El fútbol permite que gente de todas las edades, de todas las razas y culturas, de todos los niveles educativos y clases sociales, se siente alrededor de su hoguera. Para verlo solo se necesita encender la tele, caminar hasta la plaza de la esquina o entrar en algún patio de colegio. Para entenderlo solo hace falta elegir un equipo y desear que gane. Para jugarlo solo se requieren un poco de ganas y cualquier objeto que pueda desplazarse con un puntapié.
El fútbol es tan democrático que permite que todos podamos hablar de él y nunca nos cansemos de hacerlo. No digo hablar como hablamos de política, de economía, de regatas o de arte contemporáneo, esas charlas de café en las que hablamos porque el aire es gratis, pero, en el fondo, salvo que seamos expertos en ello, reconocemos que no tenemos ni idea de lo que estamos diciendo.
Lo que quiero decir es que el fútbol no discrimina: todos podemos tener razón; no hacen falta grados, postgrados, doctorados ni masters. El profesional más estudioso puede estar equivocado y el amateur menos informado tener toda la razón y salir el domingo por la tarde a celebrar su sagacidad en Twitter.

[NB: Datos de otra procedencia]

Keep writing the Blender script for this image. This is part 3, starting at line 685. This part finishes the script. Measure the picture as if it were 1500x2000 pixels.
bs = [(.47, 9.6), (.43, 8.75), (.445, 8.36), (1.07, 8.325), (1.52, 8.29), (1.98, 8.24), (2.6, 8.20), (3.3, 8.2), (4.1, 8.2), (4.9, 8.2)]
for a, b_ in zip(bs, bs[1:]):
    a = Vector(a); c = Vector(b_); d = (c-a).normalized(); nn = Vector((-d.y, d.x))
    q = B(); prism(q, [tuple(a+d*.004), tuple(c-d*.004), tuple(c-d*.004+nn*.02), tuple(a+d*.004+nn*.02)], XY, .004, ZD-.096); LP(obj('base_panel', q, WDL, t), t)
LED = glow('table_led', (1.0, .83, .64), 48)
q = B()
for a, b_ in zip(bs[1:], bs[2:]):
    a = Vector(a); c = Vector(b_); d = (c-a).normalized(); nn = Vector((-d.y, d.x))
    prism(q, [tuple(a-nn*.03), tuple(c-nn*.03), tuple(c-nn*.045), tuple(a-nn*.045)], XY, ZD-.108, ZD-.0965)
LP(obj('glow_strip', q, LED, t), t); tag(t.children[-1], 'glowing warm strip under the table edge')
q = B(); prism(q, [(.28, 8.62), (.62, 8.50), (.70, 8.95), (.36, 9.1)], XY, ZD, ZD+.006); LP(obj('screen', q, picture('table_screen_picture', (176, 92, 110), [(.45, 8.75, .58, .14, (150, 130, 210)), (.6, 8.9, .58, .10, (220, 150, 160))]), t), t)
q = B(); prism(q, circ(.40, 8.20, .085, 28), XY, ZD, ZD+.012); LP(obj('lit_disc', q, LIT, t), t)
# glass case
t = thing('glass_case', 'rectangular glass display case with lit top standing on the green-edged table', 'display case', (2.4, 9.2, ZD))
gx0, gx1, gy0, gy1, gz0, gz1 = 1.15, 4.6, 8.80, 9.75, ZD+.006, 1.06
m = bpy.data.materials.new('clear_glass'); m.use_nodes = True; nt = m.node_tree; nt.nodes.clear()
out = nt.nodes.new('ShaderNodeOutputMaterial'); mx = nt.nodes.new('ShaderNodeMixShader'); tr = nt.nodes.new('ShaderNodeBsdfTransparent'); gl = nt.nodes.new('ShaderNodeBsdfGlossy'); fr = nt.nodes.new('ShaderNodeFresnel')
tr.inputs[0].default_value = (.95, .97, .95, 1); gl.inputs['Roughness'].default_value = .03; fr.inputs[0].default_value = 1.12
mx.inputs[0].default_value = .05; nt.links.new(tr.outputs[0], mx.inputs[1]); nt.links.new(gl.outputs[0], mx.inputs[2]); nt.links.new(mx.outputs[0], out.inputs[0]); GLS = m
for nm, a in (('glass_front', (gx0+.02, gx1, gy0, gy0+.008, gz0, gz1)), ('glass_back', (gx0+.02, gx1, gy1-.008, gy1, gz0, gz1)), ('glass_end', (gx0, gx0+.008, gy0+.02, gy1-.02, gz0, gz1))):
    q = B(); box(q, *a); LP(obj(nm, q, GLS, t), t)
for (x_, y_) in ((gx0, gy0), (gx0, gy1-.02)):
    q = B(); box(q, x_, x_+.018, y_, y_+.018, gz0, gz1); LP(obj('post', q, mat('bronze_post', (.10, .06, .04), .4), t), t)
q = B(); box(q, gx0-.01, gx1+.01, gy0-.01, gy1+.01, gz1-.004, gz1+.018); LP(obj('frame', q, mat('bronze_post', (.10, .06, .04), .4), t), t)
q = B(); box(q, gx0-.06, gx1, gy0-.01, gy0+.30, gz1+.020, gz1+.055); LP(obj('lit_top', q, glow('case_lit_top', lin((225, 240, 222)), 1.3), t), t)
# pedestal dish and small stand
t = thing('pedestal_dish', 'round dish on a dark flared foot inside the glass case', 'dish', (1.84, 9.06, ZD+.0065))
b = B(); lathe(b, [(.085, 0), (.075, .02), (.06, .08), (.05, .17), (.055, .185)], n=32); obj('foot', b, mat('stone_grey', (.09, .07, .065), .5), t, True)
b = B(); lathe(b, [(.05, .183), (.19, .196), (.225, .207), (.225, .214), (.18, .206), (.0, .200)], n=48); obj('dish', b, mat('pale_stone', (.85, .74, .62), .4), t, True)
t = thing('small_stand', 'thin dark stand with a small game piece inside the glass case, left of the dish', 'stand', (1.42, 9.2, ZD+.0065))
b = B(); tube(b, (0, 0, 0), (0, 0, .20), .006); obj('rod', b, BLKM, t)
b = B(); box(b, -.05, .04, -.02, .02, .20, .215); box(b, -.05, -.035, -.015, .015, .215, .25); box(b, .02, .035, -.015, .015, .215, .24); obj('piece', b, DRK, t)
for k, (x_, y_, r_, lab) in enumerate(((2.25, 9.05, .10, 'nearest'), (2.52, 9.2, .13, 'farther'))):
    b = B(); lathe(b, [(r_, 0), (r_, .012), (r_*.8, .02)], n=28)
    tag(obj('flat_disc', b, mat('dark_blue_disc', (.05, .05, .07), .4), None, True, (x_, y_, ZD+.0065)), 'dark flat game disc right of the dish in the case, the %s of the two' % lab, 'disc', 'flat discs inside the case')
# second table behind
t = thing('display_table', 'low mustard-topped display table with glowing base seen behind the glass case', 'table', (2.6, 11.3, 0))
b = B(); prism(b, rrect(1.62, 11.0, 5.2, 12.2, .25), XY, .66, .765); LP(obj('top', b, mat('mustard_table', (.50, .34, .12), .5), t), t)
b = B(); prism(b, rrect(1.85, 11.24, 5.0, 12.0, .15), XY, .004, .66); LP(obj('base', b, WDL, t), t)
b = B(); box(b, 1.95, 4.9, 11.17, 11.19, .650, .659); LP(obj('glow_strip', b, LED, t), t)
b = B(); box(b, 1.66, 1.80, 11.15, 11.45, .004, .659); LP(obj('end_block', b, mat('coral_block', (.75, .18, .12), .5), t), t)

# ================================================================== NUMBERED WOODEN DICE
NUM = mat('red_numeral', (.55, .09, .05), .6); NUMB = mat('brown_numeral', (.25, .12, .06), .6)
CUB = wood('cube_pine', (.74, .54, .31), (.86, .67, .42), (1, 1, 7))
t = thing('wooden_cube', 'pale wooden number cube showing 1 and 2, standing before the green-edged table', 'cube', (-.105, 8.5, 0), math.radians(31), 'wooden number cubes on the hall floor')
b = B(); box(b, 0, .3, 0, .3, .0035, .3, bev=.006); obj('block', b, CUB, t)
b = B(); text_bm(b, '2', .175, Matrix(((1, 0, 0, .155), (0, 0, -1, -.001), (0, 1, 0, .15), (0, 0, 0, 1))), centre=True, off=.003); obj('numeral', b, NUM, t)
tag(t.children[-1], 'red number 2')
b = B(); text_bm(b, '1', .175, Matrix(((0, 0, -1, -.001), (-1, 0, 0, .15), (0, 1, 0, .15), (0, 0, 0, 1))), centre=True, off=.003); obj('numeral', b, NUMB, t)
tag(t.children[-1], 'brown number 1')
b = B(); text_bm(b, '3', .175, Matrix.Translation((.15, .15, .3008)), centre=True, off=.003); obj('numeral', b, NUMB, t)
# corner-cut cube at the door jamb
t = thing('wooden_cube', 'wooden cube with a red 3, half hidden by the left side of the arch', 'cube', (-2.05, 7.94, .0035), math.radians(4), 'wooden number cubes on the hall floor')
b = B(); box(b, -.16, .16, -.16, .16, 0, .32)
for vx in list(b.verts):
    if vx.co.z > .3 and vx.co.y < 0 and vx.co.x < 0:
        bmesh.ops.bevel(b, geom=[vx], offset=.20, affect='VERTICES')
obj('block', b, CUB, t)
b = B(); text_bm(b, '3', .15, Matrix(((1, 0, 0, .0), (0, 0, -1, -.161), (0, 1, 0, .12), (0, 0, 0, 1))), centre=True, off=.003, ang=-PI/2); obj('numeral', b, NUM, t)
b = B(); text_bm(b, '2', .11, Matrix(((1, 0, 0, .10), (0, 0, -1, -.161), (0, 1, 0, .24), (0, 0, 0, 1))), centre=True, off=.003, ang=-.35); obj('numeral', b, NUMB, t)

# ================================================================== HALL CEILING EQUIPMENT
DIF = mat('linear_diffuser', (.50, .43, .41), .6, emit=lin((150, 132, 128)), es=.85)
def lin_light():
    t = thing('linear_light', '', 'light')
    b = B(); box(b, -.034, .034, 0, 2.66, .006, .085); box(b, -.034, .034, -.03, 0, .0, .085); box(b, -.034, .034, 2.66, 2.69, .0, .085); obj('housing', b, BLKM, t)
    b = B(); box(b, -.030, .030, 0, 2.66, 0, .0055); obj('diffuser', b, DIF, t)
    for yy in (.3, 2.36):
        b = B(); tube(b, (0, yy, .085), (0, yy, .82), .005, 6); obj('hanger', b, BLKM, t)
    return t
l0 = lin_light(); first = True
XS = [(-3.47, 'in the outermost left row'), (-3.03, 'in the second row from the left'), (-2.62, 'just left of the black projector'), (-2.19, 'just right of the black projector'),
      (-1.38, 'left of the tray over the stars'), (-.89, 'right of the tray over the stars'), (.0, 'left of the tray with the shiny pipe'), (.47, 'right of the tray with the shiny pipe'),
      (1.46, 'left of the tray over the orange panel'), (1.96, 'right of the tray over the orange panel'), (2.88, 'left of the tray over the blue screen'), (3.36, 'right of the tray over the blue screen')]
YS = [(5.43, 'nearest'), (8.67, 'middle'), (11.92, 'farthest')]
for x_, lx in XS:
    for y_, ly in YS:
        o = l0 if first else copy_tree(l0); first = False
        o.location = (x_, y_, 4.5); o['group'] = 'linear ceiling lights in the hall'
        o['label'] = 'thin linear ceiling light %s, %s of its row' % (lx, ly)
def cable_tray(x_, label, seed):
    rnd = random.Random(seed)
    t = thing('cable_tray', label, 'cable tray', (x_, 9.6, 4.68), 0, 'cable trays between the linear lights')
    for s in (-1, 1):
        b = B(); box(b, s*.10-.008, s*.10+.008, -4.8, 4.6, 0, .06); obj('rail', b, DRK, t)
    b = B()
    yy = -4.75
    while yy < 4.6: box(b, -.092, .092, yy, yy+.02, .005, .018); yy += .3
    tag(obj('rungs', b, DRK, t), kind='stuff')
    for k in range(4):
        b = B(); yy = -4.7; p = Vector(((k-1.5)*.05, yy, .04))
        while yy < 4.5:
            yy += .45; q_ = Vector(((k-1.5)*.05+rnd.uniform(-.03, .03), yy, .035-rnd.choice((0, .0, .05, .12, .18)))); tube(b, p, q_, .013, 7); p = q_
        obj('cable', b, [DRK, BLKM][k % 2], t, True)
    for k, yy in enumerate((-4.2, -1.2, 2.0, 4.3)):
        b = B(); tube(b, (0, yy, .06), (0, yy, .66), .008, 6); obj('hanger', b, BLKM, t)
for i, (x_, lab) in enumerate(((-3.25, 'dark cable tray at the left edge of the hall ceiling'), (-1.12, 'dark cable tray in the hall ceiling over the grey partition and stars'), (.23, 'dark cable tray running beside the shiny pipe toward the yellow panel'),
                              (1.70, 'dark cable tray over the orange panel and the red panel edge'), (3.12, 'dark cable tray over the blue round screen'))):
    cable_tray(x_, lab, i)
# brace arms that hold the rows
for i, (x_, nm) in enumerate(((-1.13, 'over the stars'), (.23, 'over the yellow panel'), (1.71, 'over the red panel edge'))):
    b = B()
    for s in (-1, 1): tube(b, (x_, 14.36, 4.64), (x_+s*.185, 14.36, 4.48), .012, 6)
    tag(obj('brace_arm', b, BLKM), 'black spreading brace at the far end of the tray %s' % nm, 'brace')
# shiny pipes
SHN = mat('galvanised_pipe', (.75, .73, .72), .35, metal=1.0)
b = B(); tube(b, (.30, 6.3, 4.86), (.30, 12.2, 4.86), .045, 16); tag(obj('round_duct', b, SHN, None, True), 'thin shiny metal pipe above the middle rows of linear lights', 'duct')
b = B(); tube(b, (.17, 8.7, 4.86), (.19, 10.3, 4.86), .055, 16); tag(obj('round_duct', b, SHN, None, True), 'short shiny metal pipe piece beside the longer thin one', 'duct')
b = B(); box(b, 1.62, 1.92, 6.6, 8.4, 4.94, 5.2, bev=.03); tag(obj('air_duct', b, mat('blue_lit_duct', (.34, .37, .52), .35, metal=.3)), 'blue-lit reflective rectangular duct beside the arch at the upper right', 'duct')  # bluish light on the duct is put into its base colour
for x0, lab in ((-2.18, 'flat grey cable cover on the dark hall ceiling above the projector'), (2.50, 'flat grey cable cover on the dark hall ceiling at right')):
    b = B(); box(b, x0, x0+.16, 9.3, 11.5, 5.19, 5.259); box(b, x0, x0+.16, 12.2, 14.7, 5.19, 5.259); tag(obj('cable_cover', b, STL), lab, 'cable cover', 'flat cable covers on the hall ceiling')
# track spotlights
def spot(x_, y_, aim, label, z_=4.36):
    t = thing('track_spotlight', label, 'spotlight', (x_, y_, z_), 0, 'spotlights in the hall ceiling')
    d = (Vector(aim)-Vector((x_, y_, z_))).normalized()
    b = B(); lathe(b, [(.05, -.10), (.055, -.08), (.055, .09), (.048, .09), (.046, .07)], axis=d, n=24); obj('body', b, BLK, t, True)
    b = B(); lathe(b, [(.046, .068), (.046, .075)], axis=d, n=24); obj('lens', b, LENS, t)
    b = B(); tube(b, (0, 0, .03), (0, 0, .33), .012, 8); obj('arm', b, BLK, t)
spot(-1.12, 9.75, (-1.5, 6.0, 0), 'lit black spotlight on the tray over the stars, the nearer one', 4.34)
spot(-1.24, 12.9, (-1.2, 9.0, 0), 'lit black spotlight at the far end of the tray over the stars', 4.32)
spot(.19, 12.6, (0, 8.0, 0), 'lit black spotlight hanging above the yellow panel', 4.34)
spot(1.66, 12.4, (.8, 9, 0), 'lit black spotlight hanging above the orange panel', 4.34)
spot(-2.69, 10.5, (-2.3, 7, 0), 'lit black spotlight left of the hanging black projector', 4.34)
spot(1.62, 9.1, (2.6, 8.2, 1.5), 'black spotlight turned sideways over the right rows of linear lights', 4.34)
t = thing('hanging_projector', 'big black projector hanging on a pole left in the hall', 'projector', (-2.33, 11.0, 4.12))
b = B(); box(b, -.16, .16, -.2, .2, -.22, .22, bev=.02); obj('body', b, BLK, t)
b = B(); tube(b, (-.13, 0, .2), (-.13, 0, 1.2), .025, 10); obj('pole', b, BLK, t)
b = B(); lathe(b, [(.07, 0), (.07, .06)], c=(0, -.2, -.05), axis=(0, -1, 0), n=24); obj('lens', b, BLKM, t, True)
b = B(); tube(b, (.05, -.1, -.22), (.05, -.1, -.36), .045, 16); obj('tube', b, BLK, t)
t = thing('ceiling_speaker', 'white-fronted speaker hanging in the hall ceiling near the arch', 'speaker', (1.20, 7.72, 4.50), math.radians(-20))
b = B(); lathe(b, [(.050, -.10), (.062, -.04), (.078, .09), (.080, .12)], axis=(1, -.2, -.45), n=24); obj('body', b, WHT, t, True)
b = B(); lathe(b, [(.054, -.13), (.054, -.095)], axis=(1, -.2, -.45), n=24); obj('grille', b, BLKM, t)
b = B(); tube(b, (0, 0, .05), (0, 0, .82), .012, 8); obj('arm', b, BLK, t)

El problema del fútbol, al ser tan amplio, tan abierto y plural, es que se torna incapaz de filtrar los conflictos que se generan a su alrededor. Con tanta y tan variada convocatoria y esa poderosa atracción, no solo está condenado a vivir con la carga de nuestras pasiones, que muchas veces exceden límites que no nos atreveríamos a cruzar en nuestra vida cotidiana, sino también con nuestras miserias.
Como en un muestrario condensado de cada población, dentro del fútbol y alrededor de él convive todo lo bueno, pero, lamentablemente, también todo lo malo: desde los políticos que lo utilizan para la autopromoción o para la distracción hasta los aficionados que lo usan como escupidera para vomitar sus frustraciones pasando por los manipuladores, los patrioteros, los ladrones, los exaltados, los violentos... Lo que un pueblo es a nivel emocional, ético, moral, cultural y educativo se ve reflejado en el ámbito de su fútbol: cómo se comporta y se expresa su gente; cómo se respeta entre sí, su respeto por las reglas; cómo se desenvuelven las fuerzas del orden; cómo actúan los representantes de los clubes; cómo funcionan sus leyes y su justicia; cómo funciona su política y sus políticos; cómo retransmiten e informan los medios... En definitiva, con excepción de dos o tres lugares donde no es un deporte popular y prefieren las carreras de caracoles o el Lacrosse, la manera en la que se vive el fútbol como acontecimiento de masas en un país es un termómetro que nos orienta sobre la salud de su sociedad y de su República o Estado.
Cada vez que un acto de violencia ocurre en un estadio de fútbol escuchamos el mismo falso cliché: "La violencia en el fútbol" o "el fútbol promueve la violencia". Culpar al fútbol de promover la violencia es como culpar al fósforo de generar incendios. Son las personas las que determinan, con su grado de civismo, lo que sucede en un estadio o en la calle o en el Congreso de los Diputados.
El fútbol no hace más que abrir sus puertas. ¿Qué culpa tiene si algunos consideran que a las puertas del estadio se termina el contrato social? ¿Y si una horda manipulada elige sus campos para ajustar cuentas pendientes? ¿Qué responsabilidad tiene el fútbol sobre una sociedad disfuncional? ¿Cuál sobre una seguridad ineficiente o cómplice? ¿Cuál sobre una justicia indiferente? ¿Cuál sobre una política corrupta?
El miércoles pasado, en Port Said (Egipto), 75 personas murieron asesinadas, linchadas o aplastadas y más de 1.000 resultaron heridas en uno de los sucesos más tristes que se recuerdan en un estadio de fútbol. Fuimos testigos del comportamiento del ser humano en su estado más salvaje y primitivo, posible consecuencia de la precaria convivencia entre el odio, el rencor y la venganza de un viejo poder que no acepta su derrota y quiere borrar ese esbozo de Estado que intenta hoy Egipto, en una democracia que todavía puja por nacer.
Una vez más, el fútbol es la víctima, no el culpable.